Roger Ascham (1515-1568), English humanist, scholar and tutor to Princess Elizabeth, wrote a widely acclaimed treatise on the teaching of Latin entitled The Scholemaster which was first published in 1570. What largely contributed to its fame, then and now, was its picture of Lady Grey and her love of learning.

Lady Jane Grey (1537-1554), queen of England for only nine days, was beheaded without cause on February 12, 1554. The contemporary English historian, S. T. Bindoff writes that few lovelier heads have worn a crown and no purer a spirit ever inhabited a royal person than Jane Grey's; and if she lacked the divinity which hedges kings, she had more than a touch of sanctity which hallows saints.1

Ascham described his celebrated call on Lady Jane Grey at Brodegate in 1550 in these words:

Before I went into Germany, I came to Brodegate in Leicestershire, to take my Leave of that noble Lady Jane Grey, to whom I was exceeding much beholding.

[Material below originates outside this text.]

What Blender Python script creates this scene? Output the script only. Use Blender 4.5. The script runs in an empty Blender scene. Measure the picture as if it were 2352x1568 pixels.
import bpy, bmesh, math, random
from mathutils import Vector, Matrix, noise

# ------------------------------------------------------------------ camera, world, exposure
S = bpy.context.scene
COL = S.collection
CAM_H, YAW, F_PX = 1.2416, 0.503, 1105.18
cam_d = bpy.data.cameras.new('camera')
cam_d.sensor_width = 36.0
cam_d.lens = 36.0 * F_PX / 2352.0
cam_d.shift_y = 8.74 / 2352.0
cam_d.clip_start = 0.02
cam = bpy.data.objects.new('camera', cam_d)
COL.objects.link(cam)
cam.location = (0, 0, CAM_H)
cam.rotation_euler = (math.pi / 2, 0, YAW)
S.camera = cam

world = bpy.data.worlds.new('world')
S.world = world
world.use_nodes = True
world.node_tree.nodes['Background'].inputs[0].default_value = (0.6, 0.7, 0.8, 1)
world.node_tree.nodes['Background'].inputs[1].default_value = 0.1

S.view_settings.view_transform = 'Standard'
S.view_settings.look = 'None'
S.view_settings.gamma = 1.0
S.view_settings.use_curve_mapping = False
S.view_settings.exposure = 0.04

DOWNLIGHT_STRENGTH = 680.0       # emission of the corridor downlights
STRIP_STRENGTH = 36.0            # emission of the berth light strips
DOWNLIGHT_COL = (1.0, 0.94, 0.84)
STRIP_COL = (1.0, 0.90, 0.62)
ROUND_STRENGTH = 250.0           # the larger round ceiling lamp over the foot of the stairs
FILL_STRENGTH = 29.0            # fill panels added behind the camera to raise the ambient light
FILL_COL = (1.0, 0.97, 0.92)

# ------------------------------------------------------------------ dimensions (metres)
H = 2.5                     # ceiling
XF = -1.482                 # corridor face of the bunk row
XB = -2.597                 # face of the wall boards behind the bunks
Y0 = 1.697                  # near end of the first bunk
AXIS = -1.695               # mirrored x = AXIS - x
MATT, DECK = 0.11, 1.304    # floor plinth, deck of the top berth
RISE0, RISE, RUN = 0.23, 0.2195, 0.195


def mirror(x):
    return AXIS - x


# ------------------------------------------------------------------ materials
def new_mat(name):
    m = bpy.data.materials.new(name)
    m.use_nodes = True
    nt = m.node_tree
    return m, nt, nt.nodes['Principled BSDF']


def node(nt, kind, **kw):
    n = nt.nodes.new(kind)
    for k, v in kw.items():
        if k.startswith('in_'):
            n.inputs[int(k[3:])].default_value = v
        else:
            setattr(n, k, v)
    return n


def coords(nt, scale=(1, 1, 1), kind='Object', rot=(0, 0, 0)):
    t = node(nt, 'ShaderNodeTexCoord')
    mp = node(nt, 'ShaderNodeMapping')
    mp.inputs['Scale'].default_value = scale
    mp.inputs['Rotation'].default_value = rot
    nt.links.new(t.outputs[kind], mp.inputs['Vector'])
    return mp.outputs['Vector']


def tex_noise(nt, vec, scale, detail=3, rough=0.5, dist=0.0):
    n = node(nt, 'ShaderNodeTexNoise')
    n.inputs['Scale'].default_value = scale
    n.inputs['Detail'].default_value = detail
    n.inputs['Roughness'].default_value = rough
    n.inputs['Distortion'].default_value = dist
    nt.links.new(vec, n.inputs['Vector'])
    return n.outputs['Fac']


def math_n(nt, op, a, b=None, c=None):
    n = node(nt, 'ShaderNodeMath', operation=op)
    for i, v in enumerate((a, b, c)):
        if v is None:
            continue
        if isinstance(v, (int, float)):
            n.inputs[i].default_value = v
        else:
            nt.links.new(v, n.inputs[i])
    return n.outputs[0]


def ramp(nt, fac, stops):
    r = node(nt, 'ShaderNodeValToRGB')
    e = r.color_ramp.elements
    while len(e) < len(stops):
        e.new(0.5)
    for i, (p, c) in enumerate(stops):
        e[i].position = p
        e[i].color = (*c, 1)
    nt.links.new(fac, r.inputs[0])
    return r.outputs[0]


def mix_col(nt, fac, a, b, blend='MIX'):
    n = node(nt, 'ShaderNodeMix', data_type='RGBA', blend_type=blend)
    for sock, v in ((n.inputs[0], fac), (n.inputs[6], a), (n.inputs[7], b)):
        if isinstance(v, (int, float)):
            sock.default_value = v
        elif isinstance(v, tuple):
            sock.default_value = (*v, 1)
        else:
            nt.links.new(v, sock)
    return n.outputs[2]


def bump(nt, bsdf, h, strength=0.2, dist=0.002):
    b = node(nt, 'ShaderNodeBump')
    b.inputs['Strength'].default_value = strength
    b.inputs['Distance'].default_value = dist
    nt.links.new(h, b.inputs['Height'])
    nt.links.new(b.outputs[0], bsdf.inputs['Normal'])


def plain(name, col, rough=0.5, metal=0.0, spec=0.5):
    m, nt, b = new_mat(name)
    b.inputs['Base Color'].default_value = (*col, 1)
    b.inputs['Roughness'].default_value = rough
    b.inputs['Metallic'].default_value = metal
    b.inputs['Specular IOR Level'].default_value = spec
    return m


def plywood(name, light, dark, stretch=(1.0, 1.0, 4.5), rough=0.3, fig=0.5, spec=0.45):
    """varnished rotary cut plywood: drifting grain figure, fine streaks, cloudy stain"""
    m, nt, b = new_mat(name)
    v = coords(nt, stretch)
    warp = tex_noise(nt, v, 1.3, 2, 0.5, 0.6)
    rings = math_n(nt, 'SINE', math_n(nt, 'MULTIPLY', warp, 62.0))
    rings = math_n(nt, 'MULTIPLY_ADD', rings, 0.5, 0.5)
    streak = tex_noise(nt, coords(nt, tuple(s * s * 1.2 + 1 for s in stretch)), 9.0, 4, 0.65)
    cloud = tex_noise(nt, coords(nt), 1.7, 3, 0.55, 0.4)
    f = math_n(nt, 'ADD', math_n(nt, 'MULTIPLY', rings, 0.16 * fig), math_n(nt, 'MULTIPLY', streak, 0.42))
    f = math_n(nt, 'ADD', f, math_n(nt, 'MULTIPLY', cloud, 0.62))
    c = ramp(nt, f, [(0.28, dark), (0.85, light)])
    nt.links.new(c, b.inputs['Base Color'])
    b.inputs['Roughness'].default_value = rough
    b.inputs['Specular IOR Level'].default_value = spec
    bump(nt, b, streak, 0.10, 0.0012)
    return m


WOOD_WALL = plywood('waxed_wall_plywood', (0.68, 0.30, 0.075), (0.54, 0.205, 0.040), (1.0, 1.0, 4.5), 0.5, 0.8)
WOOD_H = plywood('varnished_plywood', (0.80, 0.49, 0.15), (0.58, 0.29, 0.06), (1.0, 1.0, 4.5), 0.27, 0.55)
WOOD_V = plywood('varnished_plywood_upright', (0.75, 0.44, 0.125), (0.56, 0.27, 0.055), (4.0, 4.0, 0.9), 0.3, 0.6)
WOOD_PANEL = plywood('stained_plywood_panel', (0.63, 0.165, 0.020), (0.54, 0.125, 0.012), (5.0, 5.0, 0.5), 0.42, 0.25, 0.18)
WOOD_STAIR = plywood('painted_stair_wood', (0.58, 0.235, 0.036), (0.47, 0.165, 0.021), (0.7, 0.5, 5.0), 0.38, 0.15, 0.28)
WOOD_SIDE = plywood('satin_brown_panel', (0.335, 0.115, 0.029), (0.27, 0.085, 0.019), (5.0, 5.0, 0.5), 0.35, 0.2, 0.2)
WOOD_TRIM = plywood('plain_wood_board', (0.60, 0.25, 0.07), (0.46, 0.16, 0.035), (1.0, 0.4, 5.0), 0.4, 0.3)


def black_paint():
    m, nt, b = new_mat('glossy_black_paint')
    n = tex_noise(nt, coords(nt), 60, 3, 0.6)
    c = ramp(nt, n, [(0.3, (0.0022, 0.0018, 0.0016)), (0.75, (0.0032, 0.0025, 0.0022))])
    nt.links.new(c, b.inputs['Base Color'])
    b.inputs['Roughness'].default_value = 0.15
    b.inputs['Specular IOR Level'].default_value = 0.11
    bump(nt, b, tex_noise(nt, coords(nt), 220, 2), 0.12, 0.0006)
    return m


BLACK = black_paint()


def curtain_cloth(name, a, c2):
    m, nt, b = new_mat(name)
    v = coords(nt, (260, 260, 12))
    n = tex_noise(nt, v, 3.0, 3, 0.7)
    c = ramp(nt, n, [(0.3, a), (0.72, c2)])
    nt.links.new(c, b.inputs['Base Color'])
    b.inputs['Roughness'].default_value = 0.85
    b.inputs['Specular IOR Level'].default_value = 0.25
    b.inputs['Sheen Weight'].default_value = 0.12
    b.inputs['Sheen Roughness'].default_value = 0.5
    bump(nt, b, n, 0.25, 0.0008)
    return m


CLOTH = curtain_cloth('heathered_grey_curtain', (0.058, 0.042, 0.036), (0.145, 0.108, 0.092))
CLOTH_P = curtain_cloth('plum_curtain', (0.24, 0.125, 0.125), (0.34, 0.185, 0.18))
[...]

Her parents, the Duke and Duchess, with all the Household, Gentlemen and Gentlewomen, were hunting in the Park. I found her in her Chamber, reading Phaedo Platonis in Greek, and that with as much Delight, as some Gentlemen would read a merry Tale in Boccace. After Salutation, and Duty done, with some other Talk, I asked her, why she would lose such Passtime in the Park? Smiling, she answered me:

"I wist, all their Sport in the Park is but a Shadow to that Pleasure that I find in Plato, Alas! good Folk, they never felt what true Pleasure meant.